As I thought about it, however, I remembered a research project from back in my historian/anthropology days, where a fellow grad student and I delved into the U.S. census records of 1840, 1850, 1860 and 1870 of Charleston, South Carolina, studying the population of free blacks. The results astonished us - first, that Charleston had such a large population of free blacks before the Civil War. I had been under the vague impression that all blacks fled north the mere second they received their freedom, but this was clearly wrong. Second, that many of these free blacks were solid middle class, professional citizens, and a few were actually well to do.
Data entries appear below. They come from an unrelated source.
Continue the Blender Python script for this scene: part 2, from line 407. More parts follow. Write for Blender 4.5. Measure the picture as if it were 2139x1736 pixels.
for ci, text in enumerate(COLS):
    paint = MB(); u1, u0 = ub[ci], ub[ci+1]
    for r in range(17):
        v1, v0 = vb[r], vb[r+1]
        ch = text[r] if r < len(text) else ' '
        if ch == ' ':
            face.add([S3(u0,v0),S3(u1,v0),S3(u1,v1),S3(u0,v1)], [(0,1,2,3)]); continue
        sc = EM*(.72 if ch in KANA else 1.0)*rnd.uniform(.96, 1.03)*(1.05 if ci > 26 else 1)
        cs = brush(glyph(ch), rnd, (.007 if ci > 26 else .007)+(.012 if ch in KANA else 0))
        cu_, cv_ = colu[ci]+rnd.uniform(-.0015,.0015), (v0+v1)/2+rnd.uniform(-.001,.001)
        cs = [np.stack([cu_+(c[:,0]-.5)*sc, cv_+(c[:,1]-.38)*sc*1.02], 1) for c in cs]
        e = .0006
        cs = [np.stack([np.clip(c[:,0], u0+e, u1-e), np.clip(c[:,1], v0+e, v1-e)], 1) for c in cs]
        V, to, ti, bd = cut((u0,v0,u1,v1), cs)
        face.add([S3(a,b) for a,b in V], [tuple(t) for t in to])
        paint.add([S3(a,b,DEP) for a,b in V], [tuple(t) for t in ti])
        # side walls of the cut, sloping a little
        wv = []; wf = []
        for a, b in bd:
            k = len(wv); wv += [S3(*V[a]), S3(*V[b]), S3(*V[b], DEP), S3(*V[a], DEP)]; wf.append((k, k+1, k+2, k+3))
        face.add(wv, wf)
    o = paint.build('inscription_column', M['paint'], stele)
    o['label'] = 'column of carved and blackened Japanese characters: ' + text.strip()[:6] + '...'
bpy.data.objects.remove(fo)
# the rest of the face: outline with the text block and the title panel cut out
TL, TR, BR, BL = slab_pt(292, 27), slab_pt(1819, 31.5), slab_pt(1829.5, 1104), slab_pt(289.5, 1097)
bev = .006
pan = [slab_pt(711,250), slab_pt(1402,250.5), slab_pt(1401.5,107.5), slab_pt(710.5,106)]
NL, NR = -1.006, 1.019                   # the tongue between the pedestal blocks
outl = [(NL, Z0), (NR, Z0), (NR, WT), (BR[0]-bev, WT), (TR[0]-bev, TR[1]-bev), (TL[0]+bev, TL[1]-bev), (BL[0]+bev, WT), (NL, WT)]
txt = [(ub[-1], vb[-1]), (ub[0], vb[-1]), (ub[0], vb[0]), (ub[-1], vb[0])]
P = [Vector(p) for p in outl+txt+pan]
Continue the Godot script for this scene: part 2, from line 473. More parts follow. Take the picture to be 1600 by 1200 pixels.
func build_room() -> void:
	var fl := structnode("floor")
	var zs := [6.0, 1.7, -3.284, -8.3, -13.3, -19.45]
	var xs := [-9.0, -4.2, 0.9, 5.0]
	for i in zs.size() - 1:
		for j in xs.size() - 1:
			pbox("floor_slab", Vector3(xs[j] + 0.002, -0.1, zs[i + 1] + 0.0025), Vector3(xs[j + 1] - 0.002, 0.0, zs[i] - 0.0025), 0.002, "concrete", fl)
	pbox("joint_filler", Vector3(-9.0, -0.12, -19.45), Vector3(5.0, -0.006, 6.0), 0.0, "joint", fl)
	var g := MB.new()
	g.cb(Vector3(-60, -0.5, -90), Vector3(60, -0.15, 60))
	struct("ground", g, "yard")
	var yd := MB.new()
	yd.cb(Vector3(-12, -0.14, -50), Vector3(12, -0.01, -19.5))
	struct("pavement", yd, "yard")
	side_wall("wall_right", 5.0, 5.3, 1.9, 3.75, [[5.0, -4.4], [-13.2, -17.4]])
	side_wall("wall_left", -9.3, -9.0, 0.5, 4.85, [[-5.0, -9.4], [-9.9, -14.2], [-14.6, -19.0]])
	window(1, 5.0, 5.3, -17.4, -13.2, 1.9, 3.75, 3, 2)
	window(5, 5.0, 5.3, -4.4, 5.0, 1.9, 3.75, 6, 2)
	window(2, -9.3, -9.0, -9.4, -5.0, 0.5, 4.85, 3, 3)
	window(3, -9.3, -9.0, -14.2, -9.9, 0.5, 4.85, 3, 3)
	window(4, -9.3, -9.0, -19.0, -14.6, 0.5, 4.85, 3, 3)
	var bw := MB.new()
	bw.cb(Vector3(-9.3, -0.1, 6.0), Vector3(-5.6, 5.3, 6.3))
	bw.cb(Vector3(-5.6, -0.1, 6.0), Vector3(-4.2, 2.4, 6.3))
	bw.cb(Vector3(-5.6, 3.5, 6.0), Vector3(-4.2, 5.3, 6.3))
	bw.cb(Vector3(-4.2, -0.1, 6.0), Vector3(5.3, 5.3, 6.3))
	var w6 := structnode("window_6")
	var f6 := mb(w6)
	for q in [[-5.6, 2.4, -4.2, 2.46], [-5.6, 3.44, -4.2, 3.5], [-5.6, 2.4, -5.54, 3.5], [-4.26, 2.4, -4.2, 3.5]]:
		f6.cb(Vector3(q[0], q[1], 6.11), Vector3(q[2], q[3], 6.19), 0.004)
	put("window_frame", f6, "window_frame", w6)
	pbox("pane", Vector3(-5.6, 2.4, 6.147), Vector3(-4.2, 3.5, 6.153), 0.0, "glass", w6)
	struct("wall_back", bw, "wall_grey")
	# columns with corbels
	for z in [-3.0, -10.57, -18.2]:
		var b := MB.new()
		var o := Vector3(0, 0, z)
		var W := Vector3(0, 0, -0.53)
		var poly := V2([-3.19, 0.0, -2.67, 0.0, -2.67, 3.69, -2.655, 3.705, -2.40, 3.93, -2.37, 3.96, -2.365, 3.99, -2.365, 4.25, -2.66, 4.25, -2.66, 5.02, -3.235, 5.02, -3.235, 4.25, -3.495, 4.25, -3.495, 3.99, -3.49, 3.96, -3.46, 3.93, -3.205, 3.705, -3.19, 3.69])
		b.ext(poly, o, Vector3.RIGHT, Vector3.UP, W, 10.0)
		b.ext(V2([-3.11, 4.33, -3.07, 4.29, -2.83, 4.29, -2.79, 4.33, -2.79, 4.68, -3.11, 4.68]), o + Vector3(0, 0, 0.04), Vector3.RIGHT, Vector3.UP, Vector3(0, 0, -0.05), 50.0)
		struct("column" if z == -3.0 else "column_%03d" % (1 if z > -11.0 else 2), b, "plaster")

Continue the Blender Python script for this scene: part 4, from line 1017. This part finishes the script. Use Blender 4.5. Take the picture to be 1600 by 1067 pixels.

Certainly, poor mantua makers (the U.S. Census term for "underpaid dressmakers") abounded, but the free black population also boasted extensive property owners, doctors, one dentist, pilots (responsible for guiding ships in and out of the harbor), cotton merchants, teachers, bankers, and so on; one family, to my shock, actually owned a slave. Further research demonstrated that the Civil War actually worsened the economic conditions of this particular group, probably as a result of increased racial tensions after the war.

This needs, of course, to be taken with some caveats: first, the majority of blacks in antebellum South Carolina were slaves, not free; second, the wealthier free blacks tended to be "mulatto" or "quadroon" (only "part black"); third, to repeat, many of these free blacks definitely remained in the poor working class; and fourth, we could not determine how many whites shopped at or used black owned businesses and vice versa. The black bank, for instance, may well have sprung up only because free blacks needed to bank somewhere, and could not at the white owned banks.

Nonetheless, the flourishing population of free blacks in Charleston, South Carolina, at about the heart of the racist Confederacy, shows that even in a slave owning society, racial roles could at times be fluid. (And I'm also reminded of that small story from one of the generally racist Little House books, where Laura and family, all dying of malaria, are saved by a black doctor - just in time to allow Ma Ingalls to go right back to hating those Indians again.) It suggests all kinds of intriguing storylines for Doctor Who episodes.

Storylines that, as said, will hopefully include several opportunities for Paterson Joseph to take off his shirt. For purely artistic purposes, of course.